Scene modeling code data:

::::::::

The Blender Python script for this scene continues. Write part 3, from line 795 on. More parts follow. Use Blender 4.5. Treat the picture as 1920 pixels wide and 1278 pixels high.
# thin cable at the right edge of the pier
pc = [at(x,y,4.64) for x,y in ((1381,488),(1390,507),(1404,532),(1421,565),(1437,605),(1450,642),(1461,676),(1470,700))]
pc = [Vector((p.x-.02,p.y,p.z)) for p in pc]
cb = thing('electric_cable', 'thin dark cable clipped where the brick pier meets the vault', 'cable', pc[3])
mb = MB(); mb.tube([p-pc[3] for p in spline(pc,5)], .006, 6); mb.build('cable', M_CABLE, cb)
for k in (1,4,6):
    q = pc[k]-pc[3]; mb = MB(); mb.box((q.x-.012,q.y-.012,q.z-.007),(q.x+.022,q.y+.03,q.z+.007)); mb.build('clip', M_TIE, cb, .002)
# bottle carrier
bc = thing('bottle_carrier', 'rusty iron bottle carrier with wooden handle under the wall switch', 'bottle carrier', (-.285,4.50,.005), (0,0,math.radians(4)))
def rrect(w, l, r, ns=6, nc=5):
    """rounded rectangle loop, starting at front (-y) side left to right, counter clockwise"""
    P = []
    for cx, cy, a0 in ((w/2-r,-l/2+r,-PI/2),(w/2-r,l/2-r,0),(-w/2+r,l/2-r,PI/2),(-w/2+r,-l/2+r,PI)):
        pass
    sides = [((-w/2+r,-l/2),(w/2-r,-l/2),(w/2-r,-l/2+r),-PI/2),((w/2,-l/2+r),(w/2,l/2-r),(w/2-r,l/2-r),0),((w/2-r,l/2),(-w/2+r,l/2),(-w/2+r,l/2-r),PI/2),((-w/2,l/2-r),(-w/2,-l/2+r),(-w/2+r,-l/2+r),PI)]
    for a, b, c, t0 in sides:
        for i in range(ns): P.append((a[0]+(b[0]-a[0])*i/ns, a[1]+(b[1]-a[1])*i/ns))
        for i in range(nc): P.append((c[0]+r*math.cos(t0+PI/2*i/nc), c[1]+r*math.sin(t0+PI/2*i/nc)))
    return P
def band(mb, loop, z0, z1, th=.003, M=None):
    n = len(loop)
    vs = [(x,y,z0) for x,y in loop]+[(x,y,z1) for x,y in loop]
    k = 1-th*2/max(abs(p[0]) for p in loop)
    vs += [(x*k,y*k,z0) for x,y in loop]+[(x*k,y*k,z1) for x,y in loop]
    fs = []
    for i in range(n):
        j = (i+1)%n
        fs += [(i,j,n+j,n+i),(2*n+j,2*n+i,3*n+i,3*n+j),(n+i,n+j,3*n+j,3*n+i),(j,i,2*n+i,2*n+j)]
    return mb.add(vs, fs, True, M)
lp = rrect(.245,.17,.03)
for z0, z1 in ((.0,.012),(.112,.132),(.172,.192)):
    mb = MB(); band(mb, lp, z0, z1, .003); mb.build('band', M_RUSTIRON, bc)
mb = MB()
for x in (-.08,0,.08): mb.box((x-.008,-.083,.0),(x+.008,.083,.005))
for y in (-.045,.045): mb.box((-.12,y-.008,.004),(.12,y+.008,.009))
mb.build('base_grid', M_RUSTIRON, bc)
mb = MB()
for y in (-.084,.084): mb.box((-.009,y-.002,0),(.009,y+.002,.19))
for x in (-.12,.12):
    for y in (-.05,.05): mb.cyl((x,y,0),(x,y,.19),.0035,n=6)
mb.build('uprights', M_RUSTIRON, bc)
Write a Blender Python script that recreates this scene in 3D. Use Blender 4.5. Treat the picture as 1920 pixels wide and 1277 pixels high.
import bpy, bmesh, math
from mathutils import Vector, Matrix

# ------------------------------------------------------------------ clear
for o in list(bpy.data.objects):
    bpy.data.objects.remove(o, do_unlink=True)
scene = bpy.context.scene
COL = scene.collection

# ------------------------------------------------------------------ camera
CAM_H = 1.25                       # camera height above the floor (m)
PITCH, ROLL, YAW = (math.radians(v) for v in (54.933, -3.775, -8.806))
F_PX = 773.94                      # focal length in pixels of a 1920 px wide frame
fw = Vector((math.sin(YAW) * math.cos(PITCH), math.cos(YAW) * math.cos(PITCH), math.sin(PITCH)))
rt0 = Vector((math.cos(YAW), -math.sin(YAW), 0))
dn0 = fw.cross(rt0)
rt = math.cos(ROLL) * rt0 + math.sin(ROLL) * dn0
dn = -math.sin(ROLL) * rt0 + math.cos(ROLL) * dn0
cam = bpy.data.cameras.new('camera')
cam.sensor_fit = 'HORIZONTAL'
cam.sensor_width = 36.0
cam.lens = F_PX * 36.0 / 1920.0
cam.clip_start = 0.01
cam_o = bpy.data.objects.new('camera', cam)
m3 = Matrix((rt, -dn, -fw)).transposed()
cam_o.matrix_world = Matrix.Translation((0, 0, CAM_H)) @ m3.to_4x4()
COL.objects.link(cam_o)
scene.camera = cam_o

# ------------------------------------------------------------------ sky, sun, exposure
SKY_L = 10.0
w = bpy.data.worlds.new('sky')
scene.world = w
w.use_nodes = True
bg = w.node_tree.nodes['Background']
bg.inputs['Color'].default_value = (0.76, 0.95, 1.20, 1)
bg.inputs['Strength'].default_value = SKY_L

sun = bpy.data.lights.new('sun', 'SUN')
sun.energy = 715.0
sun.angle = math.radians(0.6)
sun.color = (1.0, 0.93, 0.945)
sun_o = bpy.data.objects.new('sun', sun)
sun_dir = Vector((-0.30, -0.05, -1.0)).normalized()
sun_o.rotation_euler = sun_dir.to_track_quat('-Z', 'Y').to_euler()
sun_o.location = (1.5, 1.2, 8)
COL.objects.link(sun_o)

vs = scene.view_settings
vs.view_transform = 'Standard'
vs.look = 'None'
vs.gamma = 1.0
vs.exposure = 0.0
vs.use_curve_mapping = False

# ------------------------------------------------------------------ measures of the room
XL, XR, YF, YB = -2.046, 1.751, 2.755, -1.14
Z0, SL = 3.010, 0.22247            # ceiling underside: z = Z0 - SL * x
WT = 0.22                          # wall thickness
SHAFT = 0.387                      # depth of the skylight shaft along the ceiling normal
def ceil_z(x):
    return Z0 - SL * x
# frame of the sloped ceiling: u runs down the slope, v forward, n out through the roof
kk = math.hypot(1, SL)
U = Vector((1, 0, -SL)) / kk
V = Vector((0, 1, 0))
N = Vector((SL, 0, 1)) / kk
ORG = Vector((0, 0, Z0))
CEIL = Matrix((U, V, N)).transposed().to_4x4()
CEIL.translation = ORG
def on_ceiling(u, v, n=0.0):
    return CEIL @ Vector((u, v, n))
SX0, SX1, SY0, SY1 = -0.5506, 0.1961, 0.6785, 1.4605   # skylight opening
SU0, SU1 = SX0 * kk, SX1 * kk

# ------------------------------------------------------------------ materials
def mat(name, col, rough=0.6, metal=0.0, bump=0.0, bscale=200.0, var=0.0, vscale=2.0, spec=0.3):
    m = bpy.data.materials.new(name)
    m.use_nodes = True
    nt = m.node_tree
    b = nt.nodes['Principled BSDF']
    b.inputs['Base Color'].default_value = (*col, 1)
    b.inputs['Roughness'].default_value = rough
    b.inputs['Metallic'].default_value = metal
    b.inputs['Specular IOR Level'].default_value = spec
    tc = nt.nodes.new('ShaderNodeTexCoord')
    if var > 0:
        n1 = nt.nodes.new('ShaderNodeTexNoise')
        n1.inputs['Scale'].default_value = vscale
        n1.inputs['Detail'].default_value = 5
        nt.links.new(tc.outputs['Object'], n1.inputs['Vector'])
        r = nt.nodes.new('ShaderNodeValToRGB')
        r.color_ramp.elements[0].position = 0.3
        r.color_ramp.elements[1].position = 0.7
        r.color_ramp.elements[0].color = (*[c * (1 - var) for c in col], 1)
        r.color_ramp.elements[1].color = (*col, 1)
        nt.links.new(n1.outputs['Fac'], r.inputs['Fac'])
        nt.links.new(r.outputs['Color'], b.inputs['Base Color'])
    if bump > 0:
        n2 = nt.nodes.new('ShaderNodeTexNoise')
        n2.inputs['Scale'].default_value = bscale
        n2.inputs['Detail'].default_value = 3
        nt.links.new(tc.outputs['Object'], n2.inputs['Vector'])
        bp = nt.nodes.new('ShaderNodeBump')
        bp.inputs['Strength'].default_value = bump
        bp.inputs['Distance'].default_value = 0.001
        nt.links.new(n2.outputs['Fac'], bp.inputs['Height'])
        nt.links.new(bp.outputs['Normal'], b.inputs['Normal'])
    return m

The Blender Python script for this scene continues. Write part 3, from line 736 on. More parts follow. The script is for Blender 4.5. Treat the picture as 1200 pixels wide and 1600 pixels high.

::::::::

Problem to work on:
Look through the entries above and quote exactly the lines from the line with "Write a Blender" to the line with "from mathutils import Vector, Matrix", counting both of those lines.

Exercise answer:
Write a Blender Python script that recreates this scene in 3D. Use Blender 4.5. Treat the picture as 1920 pixels wide and 1277 pixels high.
import bpy, bmesh, math
from mathutils import Vector, Matrix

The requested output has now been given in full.